| Task goal |
In the following material, identify every line holding the string "empty" and return it.

== Supplied records ==

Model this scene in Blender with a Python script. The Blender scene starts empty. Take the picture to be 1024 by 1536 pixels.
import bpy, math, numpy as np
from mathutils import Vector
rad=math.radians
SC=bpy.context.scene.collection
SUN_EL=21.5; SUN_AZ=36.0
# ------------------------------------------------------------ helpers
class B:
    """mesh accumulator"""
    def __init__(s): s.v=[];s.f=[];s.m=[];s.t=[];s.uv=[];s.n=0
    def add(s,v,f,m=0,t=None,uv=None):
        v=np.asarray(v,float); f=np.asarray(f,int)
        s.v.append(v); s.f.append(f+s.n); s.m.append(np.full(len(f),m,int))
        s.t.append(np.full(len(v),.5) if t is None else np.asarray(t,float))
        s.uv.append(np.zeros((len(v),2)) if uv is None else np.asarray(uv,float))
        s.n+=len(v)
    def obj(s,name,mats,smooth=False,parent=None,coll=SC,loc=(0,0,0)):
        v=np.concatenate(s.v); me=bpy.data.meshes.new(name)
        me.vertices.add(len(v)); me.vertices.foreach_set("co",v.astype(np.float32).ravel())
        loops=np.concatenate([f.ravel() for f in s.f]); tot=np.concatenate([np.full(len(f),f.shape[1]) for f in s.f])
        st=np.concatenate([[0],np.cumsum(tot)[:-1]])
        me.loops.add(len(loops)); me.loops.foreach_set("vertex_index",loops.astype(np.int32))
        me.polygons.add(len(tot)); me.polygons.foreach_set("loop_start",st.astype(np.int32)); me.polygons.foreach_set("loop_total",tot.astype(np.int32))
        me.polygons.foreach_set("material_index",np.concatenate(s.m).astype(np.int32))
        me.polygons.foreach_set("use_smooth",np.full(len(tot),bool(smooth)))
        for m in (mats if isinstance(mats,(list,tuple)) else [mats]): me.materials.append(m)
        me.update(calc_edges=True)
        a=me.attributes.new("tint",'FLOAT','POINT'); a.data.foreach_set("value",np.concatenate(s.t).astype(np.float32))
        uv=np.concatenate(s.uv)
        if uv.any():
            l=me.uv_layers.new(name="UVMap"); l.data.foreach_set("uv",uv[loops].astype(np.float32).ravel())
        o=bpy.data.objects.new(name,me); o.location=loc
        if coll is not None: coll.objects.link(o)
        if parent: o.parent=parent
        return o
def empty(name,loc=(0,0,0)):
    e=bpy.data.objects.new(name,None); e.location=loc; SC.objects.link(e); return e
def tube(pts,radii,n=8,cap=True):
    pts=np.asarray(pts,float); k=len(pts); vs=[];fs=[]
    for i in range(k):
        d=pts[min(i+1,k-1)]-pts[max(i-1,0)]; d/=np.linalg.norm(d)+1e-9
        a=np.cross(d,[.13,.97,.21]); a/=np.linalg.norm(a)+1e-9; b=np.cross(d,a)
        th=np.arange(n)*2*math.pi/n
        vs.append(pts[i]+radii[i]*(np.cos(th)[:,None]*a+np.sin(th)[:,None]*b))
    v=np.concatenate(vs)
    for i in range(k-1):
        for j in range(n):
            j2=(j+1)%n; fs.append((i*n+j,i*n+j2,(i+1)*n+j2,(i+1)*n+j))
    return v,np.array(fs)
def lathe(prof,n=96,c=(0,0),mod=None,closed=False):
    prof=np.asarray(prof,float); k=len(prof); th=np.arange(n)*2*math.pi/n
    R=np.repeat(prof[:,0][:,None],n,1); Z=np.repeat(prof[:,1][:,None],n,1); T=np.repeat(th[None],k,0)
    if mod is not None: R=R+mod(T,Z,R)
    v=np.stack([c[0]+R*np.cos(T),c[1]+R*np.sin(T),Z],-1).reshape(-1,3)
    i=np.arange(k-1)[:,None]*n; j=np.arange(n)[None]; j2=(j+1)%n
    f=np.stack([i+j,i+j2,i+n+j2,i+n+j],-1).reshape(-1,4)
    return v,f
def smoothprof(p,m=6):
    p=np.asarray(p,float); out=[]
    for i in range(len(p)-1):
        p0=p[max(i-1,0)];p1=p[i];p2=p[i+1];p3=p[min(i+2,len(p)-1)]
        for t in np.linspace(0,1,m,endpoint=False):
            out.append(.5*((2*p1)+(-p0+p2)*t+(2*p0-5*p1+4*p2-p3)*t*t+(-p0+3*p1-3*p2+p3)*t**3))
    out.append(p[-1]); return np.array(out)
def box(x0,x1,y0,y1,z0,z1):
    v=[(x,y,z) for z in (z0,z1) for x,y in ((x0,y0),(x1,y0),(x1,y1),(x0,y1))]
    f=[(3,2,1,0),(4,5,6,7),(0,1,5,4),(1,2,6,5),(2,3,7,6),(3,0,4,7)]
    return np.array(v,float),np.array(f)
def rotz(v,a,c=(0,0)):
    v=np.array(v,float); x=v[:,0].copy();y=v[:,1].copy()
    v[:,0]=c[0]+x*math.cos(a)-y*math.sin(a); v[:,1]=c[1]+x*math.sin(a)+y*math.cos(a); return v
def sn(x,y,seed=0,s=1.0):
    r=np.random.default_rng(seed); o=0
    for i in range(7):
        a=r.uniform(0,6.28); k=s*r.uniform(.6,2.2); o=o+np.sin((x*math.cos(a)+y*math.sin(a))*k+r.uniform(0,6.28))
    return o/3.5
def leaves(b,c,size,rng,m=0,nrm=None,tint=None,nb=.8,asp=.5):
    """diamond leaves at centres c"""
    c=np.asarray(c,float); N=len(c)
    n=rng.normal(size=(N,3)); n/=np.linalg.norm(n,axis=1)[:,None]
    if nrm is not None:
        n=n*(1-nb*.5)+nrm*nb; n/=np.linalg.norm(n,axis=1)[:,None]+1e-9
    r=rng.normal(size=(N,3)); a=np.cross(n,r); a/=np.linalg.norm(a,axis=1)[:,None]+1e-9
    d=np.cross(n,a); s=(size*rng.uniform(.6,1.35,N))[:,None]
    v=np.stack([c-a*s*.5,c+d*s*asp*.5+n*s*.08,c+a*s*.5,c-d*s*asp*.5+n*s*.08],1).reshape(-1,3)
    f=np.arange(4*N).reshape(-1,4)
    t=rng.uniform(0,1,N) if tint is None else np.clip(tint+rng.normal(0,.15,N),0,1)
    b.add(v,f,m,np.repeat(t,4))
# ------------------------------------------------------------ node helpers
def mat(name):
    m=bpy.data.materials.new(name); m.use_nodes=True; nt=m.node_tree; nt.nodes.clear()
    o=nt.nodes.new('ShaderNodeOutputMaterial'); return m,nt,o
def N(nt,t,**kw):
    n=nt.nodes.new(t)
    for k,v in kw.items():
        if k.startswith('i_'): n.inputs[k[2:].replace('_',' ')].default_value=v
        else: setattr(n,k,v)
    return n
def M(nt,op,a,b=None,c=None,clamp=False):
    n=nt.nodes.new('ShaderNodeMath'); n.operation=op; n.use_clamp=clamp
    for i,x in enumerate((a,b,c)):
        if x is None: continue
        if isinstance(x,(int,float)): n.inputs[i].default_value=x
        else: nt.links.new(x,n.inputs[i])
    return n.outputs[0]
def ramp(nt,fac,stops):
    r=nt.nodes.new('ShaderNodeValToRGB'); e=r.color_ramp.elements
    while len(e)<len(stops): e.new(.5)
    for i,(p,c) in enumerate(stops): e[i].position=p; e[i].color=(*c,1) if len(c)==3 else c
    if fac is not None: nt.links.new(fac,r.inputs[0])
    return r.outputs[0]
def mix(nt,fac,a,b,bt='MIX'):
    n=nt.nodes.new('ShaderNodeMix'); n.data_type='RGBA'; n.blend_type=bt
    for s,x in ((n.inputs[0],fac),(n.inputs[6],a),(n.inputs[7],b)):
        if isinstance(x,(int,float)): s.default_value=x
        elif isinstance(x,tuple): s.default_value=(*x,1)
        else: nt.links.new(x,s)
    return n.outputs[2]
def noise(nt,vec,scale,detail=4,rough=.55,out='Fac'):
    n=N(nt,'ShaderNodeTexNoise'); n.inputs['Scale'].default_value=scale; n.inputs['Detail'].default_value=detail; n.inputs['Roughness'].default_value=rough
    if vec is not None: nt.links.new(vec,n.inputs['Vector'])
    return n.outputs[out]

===
== Supplied records ==

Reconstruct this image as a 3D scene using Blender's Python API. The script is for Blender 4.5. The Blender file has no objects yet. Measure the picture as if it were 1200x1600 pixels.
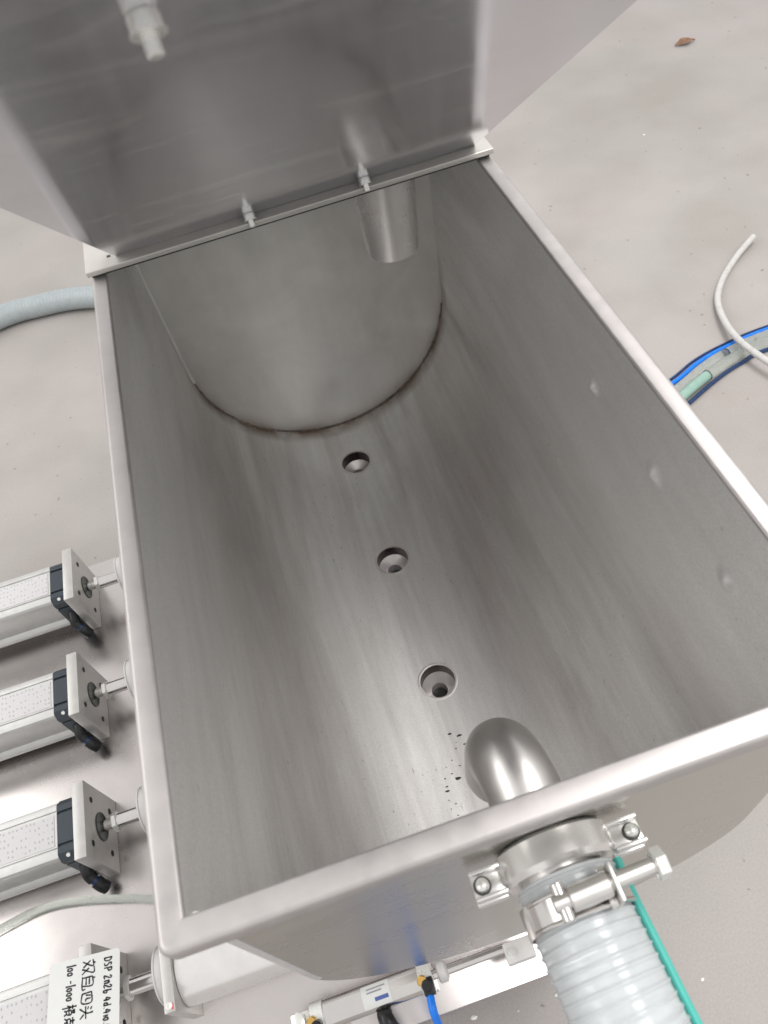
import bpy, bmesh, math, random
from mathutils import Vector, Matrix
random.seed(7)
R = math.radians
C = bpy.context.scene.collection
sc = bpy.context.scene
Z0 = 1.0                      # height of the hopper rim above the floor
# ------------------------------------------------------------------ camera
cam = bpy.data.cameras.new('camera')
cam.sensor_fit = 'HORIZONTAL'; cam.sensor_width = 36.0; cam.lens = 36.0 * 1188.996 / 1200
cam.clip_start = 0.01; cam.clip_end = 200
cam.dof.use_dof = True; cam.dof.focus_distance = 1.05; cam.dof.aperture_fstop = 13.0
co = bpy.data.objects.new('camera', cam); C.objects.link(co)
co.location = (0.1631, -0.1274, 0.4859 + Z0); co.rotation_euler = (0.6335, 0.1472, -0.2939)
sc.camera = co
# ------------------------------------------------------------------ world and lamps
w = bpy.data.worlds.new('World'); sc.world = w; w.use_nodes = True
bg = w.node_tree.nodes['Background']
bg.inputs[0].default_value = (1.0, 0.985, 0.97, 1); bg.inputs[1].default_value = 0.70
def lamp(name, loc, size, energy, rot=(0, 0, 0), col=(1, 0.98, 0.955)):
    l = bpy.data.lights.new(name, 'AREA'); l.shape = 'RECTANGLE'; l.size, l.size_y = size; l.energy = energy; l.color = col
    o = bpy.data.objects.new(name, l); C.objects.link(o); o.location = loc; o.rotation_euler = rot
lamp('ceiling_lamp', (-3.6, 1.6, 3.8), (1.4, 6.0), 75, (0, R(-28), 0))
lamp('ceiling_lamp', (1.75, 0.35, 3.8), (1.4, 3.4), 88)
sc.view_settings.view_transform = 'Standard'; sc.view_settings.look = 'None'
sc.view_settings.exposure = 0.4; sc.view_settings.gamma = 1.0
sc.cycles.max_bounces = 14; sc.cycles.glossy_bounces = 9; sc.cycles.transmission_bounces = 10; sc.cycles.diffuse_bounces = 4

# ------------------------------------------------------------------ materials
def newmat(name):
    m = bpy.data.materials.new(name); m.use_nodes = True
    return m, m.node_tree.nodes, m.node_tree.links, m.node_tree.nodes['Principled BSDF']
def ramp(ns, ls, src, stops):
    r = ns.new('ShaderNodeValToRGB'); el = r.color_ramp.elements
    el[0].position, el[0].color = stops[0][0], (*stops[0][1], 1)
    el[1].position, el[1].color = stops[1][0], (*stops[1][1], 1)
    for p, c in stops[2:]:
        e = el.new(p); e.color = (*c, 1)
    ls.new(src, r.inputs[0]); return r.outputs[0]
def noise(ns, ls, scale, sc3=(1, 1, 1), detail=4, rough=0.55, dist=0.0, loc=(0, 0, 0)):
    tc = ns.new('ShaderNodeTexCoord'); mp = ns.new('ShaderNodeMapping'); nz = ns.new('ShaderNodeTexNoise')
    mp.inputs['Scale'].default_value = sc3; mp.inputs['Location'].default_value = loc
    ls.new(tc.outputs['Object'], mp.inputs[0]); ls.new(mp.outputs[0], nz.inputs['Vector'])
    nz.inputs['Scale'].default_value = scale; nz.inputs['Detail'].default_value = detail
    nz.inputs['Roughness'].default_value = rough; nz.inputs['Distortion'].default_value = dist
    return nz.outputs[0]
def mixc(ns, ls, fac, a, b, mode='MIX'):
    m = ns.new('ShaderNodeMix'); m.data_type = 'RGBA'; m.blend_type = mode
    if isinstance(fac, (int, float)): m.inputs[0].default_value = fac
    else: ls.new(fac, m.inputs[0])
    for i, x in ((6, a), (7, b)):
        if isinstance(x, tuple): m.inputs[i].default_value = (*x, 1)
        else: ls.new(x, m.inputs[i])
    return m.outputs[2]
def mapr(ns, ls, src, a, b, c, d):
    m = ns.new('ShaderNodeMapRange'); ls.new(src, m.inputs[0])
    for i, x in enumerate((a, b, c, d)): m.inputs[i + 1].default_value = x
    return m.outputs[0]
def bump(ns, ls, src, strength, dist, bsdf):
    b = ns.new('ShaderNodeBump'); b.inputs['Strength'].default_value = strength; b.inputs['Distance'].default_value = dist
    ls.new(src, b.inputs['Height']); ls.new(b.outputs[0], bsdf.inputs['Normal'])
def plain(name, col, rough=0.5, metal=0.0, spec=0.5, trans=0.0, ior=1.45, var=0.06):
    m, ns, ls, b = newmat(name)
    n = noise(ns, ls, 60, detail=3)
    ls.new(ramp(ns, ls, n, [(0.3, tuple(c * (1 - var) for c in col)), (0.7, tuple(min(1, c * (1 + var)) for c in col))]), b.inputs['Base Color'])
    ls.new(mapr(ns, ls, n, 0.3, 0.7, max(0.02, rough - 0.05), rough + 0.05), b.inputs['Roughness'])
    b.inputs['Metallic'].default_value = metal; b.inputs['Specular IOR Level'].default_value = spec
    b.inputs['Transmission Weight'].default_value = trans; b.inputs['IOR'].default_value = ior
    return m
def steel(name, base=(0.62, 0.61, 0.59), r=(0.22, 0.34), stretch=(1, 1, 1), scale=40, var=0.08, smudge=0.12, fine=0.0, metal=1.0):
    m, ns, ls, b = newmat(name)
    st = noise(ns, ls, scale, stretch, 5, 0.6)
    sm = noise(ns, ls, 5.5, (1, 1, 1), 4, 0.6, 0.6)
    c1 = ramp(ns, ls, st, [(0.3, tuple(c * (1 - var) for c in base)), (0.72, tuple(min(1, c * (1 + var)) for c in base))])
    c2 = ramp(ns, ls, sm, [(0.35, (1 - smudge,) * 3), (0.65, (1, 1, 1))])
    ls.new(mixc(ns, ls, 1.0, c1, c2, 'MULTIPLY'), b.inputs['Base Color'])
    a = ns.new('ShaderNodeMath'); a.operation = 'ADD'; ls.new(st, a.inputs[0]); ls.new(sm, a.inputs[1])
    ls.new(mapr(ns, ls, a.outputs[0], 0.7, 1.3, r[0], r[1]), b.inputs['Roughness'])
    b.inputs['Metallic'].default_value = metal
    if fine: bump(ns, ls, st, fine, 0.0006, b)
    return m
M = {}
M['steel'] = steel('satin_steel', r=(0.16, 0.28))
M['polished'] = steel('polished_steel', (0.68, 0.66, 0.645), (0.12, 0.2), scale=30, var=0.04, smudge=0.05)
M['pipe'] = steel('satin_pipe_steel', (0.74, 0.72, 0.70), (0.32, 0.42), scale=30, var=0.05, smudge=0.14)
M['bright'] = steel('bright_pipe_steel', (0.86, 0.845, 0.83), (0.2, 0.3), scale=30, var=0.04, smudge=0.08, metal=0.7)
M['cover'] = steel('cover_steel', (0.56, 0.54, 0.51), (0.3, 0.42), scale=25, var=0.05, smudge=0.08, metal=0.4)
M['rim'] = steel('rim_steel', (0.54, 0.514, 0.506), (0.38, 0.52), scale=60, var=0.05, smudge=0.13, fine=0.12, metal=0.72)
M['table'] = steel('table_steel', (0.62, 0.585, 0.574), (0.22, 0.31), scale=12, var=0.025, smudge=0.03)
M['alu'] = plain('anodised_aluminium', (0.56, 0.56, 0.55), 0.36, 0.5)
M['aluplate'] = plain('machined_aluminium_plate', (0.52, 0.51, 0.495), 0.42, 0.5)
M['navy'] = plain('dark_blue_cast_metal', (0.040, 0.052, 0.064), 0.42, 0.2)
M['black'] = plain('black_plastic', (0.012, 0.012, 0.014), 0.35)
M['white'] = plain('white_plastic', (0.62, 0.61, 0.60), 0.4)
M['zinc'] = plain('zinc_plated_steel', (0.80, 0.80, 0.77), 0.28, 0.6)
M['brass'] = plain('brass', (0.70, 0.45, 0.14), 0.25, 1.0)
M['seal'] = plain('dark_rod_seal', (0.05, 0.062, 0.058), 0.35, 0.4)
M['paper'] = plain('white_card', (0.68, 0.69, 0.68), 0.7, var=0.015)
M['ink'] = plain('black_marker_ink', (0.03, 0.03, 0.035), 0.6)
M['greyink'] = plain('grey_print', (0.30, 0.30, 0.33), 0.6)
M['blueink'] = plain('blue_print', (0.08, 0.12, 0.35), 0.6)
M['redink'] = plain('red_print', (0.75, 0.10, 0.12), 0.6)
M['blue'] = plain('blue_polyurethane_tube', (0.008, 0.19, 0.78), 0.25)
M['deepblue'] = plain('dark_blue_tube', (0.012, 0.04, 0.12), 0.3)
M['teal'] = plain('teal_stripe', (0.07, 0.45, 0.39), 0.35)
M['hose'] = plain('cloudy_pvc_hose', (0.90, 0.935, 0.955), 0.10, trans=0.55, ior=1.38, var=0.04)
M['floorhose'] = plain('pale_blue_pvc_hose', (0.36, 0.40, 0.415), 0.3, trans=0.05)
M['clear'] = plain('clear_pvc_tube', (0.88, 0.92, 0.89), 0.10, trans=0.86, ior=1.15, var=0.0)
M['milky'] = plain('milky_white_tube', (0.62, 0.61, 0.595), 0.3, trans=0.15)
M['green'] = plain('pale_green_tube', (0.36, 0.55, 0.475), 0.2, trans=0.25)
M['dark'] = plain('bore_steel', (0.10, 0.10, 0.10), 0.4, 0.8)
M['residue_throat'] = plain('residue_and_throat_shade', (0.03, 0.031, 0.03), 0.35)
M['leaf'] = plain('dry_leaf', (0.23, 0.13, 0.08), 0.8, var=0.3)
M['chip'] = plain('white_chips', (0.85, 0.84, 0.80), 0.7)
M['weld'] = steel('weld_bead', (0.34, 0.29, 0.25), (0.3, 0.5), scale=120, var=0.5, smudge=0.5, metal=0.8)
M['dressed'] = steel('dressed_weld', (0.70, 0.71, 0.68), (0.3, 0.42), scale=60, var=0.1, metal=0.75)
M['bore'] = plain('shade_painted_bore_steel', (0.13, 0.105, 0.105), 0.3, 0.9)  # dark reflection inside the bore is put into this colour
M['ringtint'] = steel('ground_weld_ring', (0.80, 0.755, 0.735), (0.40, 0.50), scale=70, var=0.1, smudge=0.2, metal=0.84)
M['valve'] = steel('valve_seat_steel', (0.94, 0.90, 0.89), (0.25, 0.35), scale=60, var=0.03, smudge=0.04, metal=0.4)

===

| Finished answer |
Model this scene in Blender with a Python script. The Blender scene starts empty. Take the picture to be 1024 by 1536 pixels.
def empty(name,loc=(0,0,0)):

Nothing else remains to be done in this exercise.